## Start

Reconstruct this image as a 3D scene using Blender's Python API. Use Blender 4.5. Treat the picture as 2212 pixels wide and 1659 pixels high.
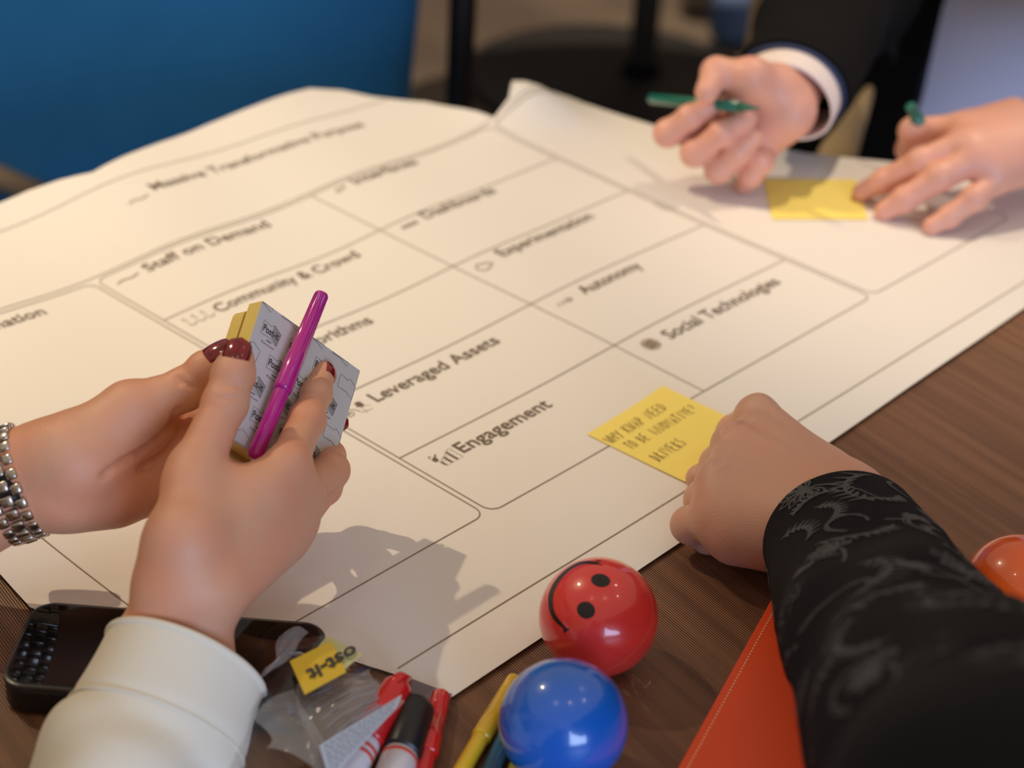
import bpy, bmesh, math, random
import numpy as np
from mathutils import Vector, Matrix, geometry
random.seed(7); rng = np.random.RandomState(3)
for o_ in list(bpy.data.objects): bpy.data.objects.remove(o_)
COL = bpy.context.scene.collection
T = 0.74                                   # table top height above the floor
# ------------------------------------------------------------------ camera
F, PITCH, ROLL, HC = 3899., .5363, .0594, .5894
IW, IH = 2212, 1659
cf = np.array([0, math.cos(PITCH), -math.sin(PITCH)]); cu0 = np.array([0, math.sin(PITCH), math.cos(PITCH)]); cx0 = np.array([1., 0, 0])
CX = math.cos(ROLL)*cx0 + math.sin(ROLL)*cu0; CU = -math.sin(ROLL)*cx0 + math.cos(ROLL)*cu0
CO = np.array([0, 0, HC + T])
cam = bpy.data.cameras.new('camera'); camo = bpy.data.objects.new('camera', cam); COL.objects.link(camo)
M = Matrix.Identity(4)
for i in range(3):
    M[i][0] = CX[i]; M[i][1] = CU[i]; M[i][2] = -cf[i]; M[i][3] = CO[i]
camo.matrix_world = M
cam.sensor_width = 36; cam.lens = 36*F/IW; cam.clip_start = .02
cam.dof.use_dof = True; cam.dof.focus_distance = .965; cam.dof.aperture_fstop = 5.2
bpy.context.scene.camera = camo
vs = bpy.context.scene.view_settings
vs.view_transform = 'Standard'; vs.look = 'None'; vs.gamma = 1; vs.exposure = 0.0; vs.use_curve_mapping = False
# ------------------------------------------------------------------ light
w = bpy.data.worlds.new('world'); bpy.context.scene.world = w; w.use_nodes = True
w.node_tree.nodes['Background'].inputs[0].default_value = (1, .85, .70, 1)
w.node_tree.nodes['Background'].inputs[1].default_value = .42
def spot(name, loc, tgt, power, color, ang, blend=.6, rad=.014):
    l = bpy.data.lights.new(name, 'SPOT'); l.energy = power; l.color = color; l.spot_size = math.radians(ang); l.spot_blend = blend
    l.shadow_soft_size = rad
    o = bpy.data.objects.new(name, l); COL.objects.link(o); o.location = loc
    o.rotation_euler = (Vector(tgt) - Vector(loc)).to_track_quat('-Z', 'Y').to_euler()
    return o
WARM = (1, .76, .50)
spot('downlight_left', (-1.20, 1.50, T+1.70), (-.32, 1.25, T), 114, (1, .78, .50), 37, 1)
spot('downlight_left_flood', (-1.19, 1.49, T+1.70), (-.05, .95, T), 17, (1, .84, .56), 58, .5)
spot('downlight_right', (.60, 1.74, T+1.80), (.50, 1.33, T), 66, (1, .80, .57), 30, .75)
spot('downlight_near', (.30, .20, T+1.85), (.06, .80, T), 2.5, (1, .78, .60), 50, .6, .005)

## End

PROMPT:
Quote every line word for word and keep the images out of the copy.

RESULT BELOW:
Reconstruct this image as a 3D scene using Blender's Python API. Use Blender 4.5. Treat the picture as 2212 pixels wide and 1659 pixels high.
import bpy, bmesh, math, random
import numpy as np
from mathutils import Vector, Matrix, geometry
random.seed(7); rng = np.random.RandomState(3)
for o_ in list(bpy.data.objects): bpy.data.objects.remove(o_)
COL = bpy.context.scene.collection
T = 0.74                                   # table top height above the floor
# ------------------------------------------------------------------ camera
F, PITCH, ROLL, HC = 3899., .5363, .0594, .5894
IW, IH = 2212, 1659
cf = np.array([0, math.cos(PITCH), -math.sin(PITCH)]); cu0 = np.array([0, math.sin(PITCH), math.cos(PITCH)]); cx0 = np.array([1., 0, 0])
CX = math.cos(ROLL)*cx0 + math.sin(ROLL)*cu0; CU = -math.sin(ROLL)*cx0 + math.cos(ROLL)*cu0
CO = np.array([0, 0, HC + T])
cam = bpy.data.cameras.new('camera'); camo = bpy.data.objects.new('camera', cam); COL.objects.link(camo)
M = Matrix.Identity(4)
for i in range(3):
    M[i][0] = CX[i]; M[i][1] = CU[i]; M[i][2] = -cf[i]; M[i][3] = CO[i]
camo.matrix_world = M
cam.sensor_width = 36; cam.lens = 36*F/IW; cam.clip_start = .02
cam.dof.use_dof = True; cam.dof.focus_distance = .965; cam.dof.aperture_fstop = 5.2
bpy.context.scene.camera = camo
vs = bpy.context.scene.view_settings
vs.view_transform = 'Standard'; vs.look = 'None'; vs.gamma = 1; vs.exposure = 0.0; vs.use_curve_mapping = False
# ------------------------------------------------------------------ light
w = bpy.data.worlds.new('world'); bpy.context.scene.world = w; w.use_nodes = True
w.node_tree.nodes['Background'].inputs[0].default_value = (1, .85, .70, 1)
w.node_tree.nodes['Background'].inputs[1].default_value = .42
def spot(name, loc, tgt, power, color, ang, blend=.6, rad=.014):
    l = bpy.data.lights.new(name, 'SPOT'); l.energy = power; l.color = color; l.spot_size = math.radians(ang); l.spot_blend = blend
    l.shadow_soft_size = rad
    o = bpy.data.objects.new(name, l); COL.objects.link(o); o.location = loc
    o.rotation_euler = (Vector(tgt) - Vector(loc)).to_track_quat('-Z', 'Y').to_euler()
    return o
WARM = (1, .76, .50)
spot('downlight_left', (-1.20, 1.50, T+1.70), (-.32, 1.25, T), 114, (1, .78, .50), 37, 1)
spot('downlight_left_flood', (-1.19, 1.49, T+1.70), (-.05, .95, T), 17, (1, .84, .56), 58, .5)
spot('downlight_right', (.60, 1.74, T+1.80), (.50, 1.33, T), 66, (1, .80, .57), 30, .75)
spot('downlight_near', (.30, .20, T+1.85), (.06, .80, T), 2.5, (1, .78, .60), 50, .6, .005)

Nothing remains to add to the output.